** GIVEN REQUEST **
Collect all lines containing the word "pixels" from the data.

** SUPPLIED DATA **

[Begin]

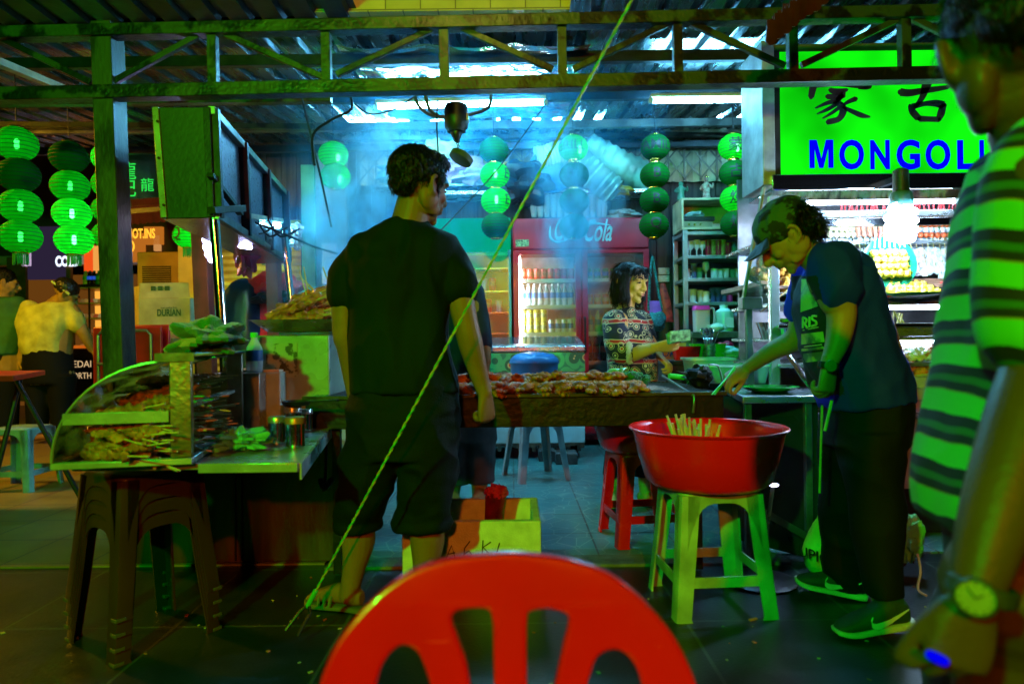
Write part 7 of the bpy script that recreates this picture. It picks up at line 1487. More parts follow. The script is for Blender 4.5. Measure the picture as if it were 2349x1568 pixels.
# shirt with the printed front facing left
b = MB()
b.loft([sring(1878,592,D+.02,40,.085,-50), sring(1890,610,D+.02,62,.13,-44), sring(1908,650,D+.02,84,.175,-30), sring(1921,700,D+.02,88,.18,-20), sring(1934,760,D+.02,90,.165,-14), sring(1956,830,D+.02,98,.16,-10), sring(1978,890,D+.02,98,.165,-7), sring(1986,925,D+.02,95,.165,-6)], n=36, ex=2.3)
b.limb([P(1912,606,near+.05), P(1915,640,near+.02), P(1920,664,near+.0)], [.084,.084,.076], 18)
b.limb([P(1868,625,far-.05), P(1850,680,far), P(1842,715,far+.02)], [.072,.07,.066], 18)
me = remesh(b, .007, 8, .5, (.011,(8,8,6),9)); me.materials.clear(); shirt = link('t_shirt', me, [blue_c, pm('shirt_front_dark', (.006,.012,.014), .8)], mb2, 60)
for p_ in me.polygons:
    c = p_.center; n = p_.normal; pxx = c.x*FPX/c.y+1174.5; pyy = 784-(c.z-HC)*FPX/c.y
    edge = 1838+(pyy-640)*.22
    if n.x < -.12 and pxx < edge+38 and 640 < pyy < 915 and c.y < far-.02: p_.material_index = 1
# print on the chest: raised cloth patches following the shirt
from mathutils.bvhtree import BVHTree
bv = BVHTree.FromPolygons([v.co for v in me.vertices], [tuple(p_.vertices) for p_ in me.polygons])
def onshirt(bv, px, py):
    o = Vector((0,0,HC)); d = (P(px, py, 2.5)-o).normalized(); h = bv.ray_cast(o, d)
    return h[0]-d*.004 if h[0] else None
def cloth_patch(poly, nx, ny, m, name, parent, bv):
    """regular patch over a quad of pixels pressed on the cloth"""
    a, b_, c, d = [Vector((x, y)) for x, y in poly]; vs = []; ok = {}; M2 = MB()
    for j in range(ny+1):
        for i in range(nx+1):
            u, v = i/nx, j/ny; q_ = (a*(1-u)+b_*u)*(1-v)+(d*(1-u)+c*u)*v; h = onshirt(bv, q_.x, q_.y); ok[(i, j)] = h is not None and h.y < 3; vs.append(h if h else Vector((0,0,0)))
    fs = [(j*(nx+1)+i, j*(nx+1)+i+1, (j+1)*(nx+1)+i+1, (j+1)*(nx+1)+i) for j in range(ny) for i in range(nx) if all(ok[k] for k in ((i,j),(i+1,j),(i+1,j+1),(i,j+1)))]
    if fs: M2.add(vs, fs); return M2.build(name, m, parent, smooth=60)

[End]

** SOLUTION **
Write part 7 of the bpy script that recreates this picture. It picks up at line 1487. More parts follow. The script is for Blender 4.5. Measure the picture as if it were 2349x1568 pixels.
    """regular patch over a quad of pixels pressed on the cloth"""